I do not intend by this claim to debunk any of the statements made as fact in the novel. To be perfectly honest, I haven't got a clue as to what in the novel is fact and what is fiction and, more importantly, I do not care. The idea of writing a novel that we title fiction is not at all about deciphering what it is based on but, rather, much more internalized. It's about our own interpretations of the work.
I'll admit, reading the novel made me think. I'm not a religious person and never was. What is and should be interesting is the possibility of corruption in the most divine and holy of establishments.
The question addressed by Dan Brown is not the legitimacy of Christianity so much as it is the purity of those embracing what they call a benign pursuit. The message is not about Constantine or the ancient history of Christianity, that's really only the vehicle for the message.
The goal of an author is to speak to an audience. For Dan Brown, the audience is a world full of people who feel some way or another about Christianity. Some people are shouting, "that's what I said!" in praise of his work while yet others condemn him to hell. The point, sadly, is being missed by both.
Yet another group of Dan Brown readers have considered the work for more than literal sense, more than what it's based on, not bothering to buy a used copy of "Holy Blood, Holy Grail," and just sat down and applied the concepts.
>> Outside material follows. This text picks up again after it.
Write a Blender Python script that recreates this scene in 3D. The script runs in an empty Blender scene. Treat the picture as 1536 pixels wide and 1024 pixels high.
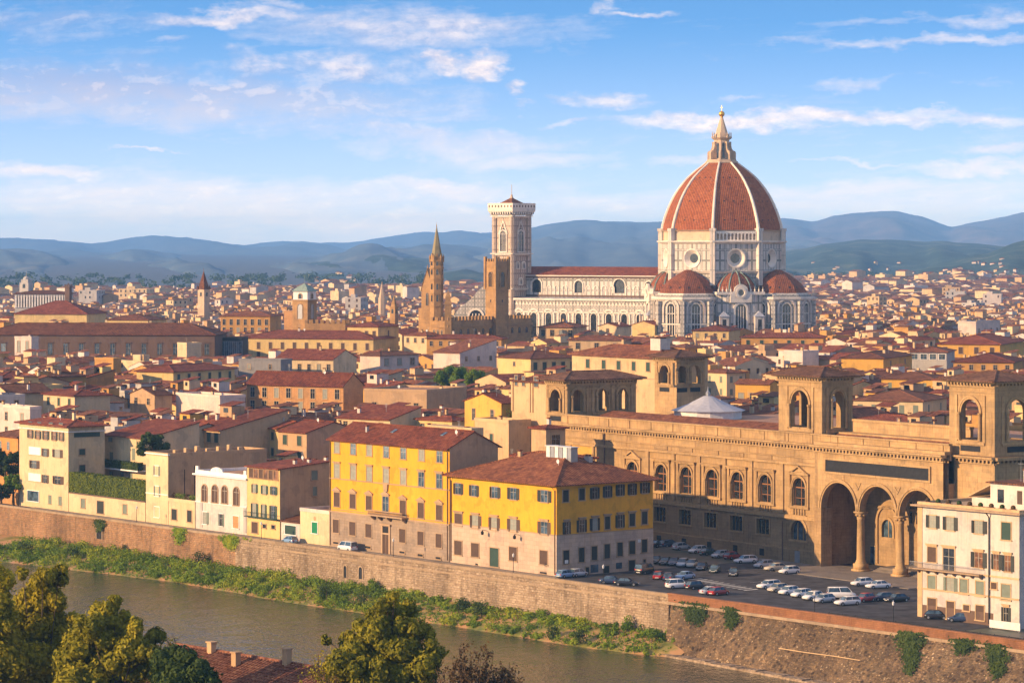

What happened with a church two-thousand years ago is hardly so important as what is happening with the church now. That, the Church of now, is exactly what the story is about. It's the time setting we're given for the entire work. In short, what the Davinci Code is based on is not ancient inscriptions, lost books of the bible and secret organizations but bold corruption in the face of what we are at least lead to believe is the omni-benign.